━━━ RAW DATA
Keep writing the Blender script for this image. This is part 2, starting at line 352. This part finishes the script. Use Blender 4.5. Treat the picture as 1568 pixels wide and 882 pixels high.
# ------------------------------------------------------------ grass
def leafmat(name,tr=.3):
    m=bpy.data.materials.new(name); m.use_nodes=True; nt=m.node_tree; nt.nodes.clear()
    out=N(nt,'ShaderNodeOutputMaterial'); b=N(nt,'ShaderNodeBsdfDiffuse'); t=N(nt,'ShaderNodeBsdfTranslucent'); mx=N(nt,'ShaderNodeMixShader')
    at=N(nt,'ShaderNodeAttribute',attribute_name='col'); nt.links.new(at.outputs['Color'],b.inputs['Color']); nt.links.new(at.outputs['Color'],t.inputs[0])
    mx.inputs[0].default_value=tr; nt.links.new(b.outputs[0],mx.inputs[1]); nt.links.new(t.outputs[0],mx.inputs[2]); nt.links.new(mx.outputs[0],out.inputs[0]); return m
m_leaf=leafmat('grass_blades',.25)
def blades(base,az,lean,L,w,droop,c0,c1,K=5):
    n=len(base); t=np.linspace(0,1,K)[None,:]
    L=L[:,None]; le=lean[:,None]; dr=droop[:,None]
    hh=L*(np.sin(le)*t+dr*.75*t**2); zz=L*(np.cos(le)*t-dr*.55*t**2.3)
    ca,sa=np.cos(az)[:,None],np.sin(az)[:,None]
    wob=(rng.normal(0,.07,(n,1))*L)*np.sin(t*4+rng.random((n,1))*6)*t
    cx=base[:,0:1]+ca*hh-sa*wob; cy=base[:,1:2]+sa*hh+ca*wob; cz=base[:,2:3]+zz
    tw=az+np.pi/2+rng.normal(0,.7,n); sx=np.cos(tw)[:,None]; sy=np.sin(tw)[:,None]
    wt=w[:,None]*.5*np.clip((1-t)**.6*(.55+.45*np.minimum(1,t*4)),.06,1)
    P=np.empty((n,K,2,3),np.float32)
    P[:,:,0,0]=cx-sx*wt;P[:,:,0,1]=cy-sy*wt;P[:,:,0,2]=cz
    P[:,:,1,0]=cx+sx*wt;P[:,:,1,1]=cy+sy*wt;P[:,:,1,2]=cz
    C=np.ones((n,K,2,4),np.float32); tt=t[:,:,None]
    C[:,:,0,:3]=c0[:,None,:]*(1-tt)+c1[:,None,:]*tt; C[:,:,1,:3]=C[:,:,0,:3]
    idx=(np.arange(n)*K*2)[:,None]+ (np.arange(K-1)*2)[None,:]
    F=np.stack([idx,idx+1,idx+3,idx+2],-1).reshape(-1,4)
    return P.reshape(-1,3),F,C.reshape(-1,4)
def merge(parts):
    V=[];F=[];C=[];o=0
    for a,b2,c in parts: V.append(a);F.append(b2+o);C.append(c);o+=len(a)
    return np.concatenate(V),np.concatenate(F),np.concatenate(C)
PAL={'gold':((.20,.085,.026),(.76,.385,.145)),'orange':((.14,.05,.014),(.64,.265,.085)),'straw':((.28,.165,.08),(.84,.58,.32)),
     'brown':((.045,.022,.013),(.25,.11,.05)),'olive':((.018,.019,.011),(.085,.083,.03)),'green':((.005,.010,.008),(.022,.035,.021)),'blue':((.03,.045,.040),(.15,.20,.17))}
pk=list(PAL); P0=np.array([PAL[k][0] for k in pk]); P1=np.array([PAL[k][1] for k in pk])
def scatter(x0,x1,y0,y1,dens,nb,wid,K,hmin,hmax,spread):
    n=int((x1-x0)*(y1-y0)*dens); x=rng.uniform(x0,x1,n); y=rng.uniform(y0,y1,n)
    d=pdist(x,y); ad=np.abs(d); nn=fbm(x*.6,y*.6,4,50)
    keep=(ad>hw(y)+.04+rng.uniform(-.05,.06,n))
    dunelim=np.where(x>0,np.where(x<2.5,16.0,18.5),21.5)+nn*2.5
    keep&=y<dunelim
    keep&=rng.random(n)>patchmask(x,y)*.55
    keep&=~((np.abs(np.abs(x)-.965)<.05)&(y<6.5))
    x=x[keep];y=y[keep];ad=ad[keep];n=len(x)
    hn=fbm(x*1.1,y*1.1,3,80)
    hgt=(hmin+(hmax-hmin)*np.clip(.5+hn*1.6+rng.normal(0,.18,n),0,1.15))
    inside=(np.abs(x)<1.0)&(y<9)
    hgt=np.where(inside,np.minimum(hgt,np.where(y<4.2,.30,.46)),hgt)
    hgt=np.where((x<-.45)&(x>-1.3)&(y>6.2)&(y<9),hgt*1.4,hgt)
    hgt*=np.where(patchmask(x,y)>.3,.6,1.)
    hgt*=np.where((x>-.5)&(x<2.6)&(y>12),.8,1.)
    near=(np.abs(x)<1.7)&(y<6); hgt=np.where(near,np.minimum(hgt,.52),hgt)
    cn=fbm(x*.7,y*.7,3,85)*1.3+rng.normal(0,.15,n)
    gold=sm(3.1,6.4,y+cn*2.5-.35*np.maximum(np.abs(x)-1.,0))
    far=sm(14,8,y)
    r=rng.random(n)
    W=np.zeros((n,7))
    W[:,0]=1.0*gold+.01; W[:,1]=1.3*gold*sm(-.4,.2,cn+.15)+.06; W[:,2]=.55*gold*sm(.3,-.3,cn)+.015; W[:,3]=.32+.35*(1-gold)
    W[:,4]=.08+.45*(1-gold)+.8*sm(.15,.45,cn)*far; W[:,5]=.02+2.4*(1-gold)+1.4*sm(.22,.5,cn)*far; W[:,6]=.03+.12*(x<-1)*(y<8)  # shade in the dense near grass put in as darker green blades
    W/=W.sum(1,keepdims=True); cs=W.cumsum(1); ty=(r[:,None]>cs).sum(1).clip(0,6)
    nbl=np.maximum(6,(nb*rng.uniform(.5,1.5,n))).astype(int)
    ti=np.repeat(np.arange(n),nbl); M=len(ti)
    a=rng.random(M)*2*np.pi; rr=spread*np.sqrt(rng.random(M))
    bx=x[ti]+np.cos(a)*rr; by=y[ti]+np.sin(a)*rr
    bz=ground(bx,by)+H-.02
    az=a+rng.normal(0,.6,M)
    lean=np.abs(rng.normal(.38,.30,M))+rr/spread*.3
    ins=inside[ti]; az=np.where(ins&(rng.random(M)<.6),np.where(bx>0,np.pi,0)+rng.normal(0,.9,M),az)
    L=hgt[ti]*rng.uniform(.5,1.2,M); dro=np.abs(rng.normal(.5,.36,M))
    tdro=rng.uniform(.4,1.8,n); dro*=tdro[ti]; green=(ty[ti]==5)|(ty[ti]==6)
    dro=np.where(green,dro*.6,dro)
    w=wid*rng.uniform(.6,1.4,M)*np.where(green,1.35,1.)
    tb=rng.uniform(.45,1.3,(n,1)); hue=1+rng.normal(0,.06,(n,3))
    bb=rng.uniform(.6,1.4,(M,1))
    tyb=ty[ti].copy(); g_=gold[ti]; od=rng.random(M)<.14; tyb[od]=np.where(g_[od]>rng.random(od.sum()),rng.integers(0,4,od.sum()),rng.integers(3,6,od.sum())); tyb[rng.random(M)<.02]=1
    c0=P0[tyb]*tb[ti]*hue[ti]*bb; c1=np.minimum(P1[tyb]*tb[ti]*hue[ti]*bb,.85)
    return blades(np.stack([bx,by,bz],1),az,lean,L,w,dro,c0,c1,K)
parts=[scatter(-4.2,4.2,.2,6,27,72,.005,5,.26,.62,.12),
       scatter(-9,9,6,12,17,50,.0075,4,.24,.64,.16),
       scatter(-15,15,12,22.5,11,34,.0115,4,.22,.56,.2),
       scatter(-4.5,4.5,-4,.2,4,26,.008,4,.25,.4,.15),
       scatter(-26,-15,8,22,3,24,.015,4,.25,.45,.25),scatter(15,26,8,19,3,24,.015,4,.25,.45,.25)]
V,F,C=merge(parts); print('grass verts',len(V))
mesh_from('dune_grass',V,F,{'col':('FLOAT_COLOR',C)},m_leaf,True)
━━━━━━
[INSTRUCTIONS TO FOLLOW]
Extract lines where the string "lean" occurs.

[RESULT]
def blades(base,az,lean,L,w,droop,c0,c1,K=5):
    L=L[:,None]; le=lean[:,None]; dr=droop[:,None]
    lean=np.abs(rng.normal(.38,.30,M))+rr/spread*.3
    return blades(np.stack([bx,by,bz],1),az,lean,L,w,dro,c0,c1,K)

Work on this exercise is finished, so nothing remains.